There will be no significant change to the current area-based farm support scheme in the UK for several years after Brexit, Defra Farming Minister George Eustice has said.

Speaking to MPs on the NI Affairs Committee in Westminster on Wednesday, Eustice maintained that the current Basic Payment Scheme will be rolled into UK law after Brexit and subsequent changes will be made gradually.

“From 2020 onwards we could make some modest changes, but we intend to proceed cautiously with a transition over a period of years,” he said.

“It will be at least three years before we see substantive change to the fundamental design of agricultural policy,” Eustice added.

He said that changes to agricultural policy in devolved regions of the UK, and the pace at which they are made, will be up to devolved administrations and not the UK government.

“NI might want to be more cautious about the pace of change and it would be open for them to do that,” Eustice said.

He added that it was likely that NI would continue to keep the current area-based scheme if there remained political deadlock and no functioning executive at Stormont into the future.

“I suspect what DAERA would choose to do is stick with a scheme that tracks very closely with the current Single Farm Payment [Basic Payment Scheme] until there is an administration in place that gives political direction of any changes it wants to make,” Eustice told MPs.

During his presentation, the MP for Camborne and Redruth appeared well briefed on the main differences between farming in NI compared with other parts of the UK. He said that although longer term agricultural policy would be under a broad UK framework, a future NI executive would have significant flexibility in designing farm support schemes.

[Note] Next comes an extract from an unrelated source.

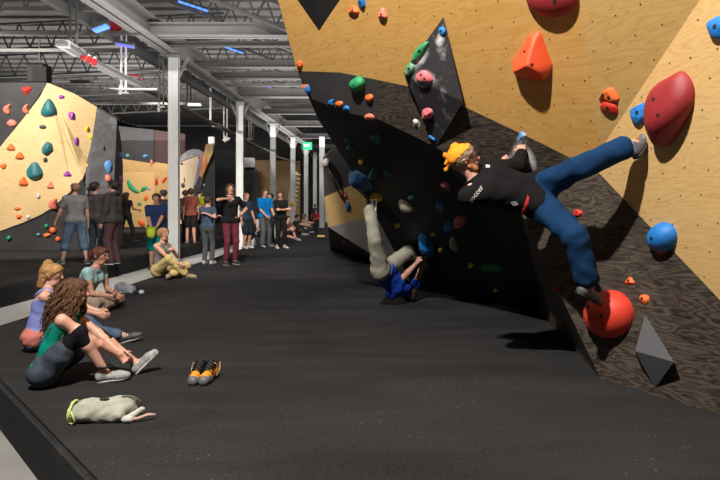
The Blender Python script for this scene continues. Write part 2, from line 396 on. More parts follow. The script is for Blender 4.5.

“I would imagine that a future NI administration might want to have closer regard to what the Republic of Ireland is doing with policy, to ensure they are not doing anything that would put their own farmers at a disadvantage,” Eustice said.

Tax review

He was also asked about the issue of conacre land leasing arrangements in NI and what could be done to encourage longer-term leasing.

In response, Eustice said that an ongoing review of Agricultural Property Relief (APR) by the Office of Tax Simplification could dis-incentivise short leasing arrangements.

“Some argue that the way APR works at present is as a tax avoidance tool for inheritance tax and people that are not farmers try to shelter their money in agricultural land,” he said.

He referred to a call from the Tenant Farmers Association for non-farming landowners to only be eligible for APR if they lease land in longer-term tenancies. However, he pointed out that there could be unintended consequences from changing the law, and it could lead to less land being available for renting.

The Office of Tax Simplification is due to report this autumn. It is not expected to bring forward any major changes at this stage, but could recommend a more detailed investigation into APR.